Order backlog fell during Q2 from $331m to $305m. However, about two-thirds of this is scheduled to ship in 2018. The other third includes longer-lead-time ion beam systems that are scheduled to ship in first-half 2019.
“Currently, there are two market dynamics happening at the same time,” notes Peeler. “First, with the addition of Chinese competition for MOCVD, the general lighting and backlighting market is becoming commoditized and pricing has declined. We began to see this towards the end of 2017 with orders at very low gross margins. Second, there is an emergence of new applications such as photonics for 3D sensing, GaN power devices for electronics and electric vehicles, GaN RF devices for 5G RF, and micro-LED displays. Our strategy in this market has been to focus on delivering value through differentiated technology, and our R&D has been aligned with this strategy for some time, resulting in a broad MOCVD product portfolio to address these emerging applications,” he adds.

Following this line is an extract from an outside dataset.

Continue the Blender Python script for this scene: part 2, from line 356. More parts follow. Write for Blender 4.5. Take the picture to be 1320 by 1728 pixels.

“We had several announcements throughout the quarter that highlighted the traction we are receiving as a result of our innovation. They highlighted customer wins in our exciting growth markets of Photonics, Display, Advanced Packaging for Memory and Power Electronics,” says Peeler.
“In 3D sensing, we were pleased to see additional phone manufacturers adopt VCSEL-based facial recognition in their devices. We will be shipping systems in the second half of this year to address this demand. We are engaged with several VCSEL manufacturers for their epi process and are getting ready to invest for volume production. We also had recent traction with wet etch and clean products for metal lift-off and photoresist strip for VCSEL manufacturing, and we believe 3D sensing growth is just beginning,” Peeler says. “In GaN RF and GaN Power markets, we are engaged with several large IDMs with our single-wafer Propel platform. Our Propel installed base is expanding and we are well positioned to capitalize when mass production ramps. Recently, we shipped multiple wet etch and clean products to Taiwanese foundries for production of RF amplifiers and other compound semiconductor applications,” he adds. “We expect photonics and RF devices to continue to provide growth potential for us.”
“The overall distribution of bookings across our markets was more balanced, notwithstanding the very strong bookings for Scientific & Industrial,” notes Peeler. Advanced Packaging, MEMS & RF Filters comprised 19% of total bookings, Lighting, Display & Compound Semi 14%, Front-End Semi 21%, and Scientific & Industrial orders 46%. Diversification should be more pronounced in Q3 and Q4/2018.
For third-quarter 2018, Veeco expects revenue to fall to $130-140m, due to the softness in China MOCVD shipments, partially offset by strength in ion beam systems. Gross margin should rise to 36-38%. Despite operating expenses being cut further to $43-45m, the firm expects drops in operating income to $4-9m and net income to $1-6m ($0.03-0.13 per diluted share).
Q4/2018 revenue is seen tracking flat with Q3, but with higher gross margin. While revenue is expected to continue see growth in all four market segments in 2018, low-margin blue LED MOCVD system sales in China in particular are expected to decline. “As sales from the rest of our businesses grow and increase as a proportion of our overall business, we expect gross margin for the company to pick up,” says Peeler. “We remain committed to a target of exiting the year at 40% gross margin [with second-half gross margin improving on first-half 2018’s 36%].”
Beyond Q4, gross margin for calendar 2019 is expected to be higher than 40% as a result of sustainable better product mix and completion of cost-reduction initiatives.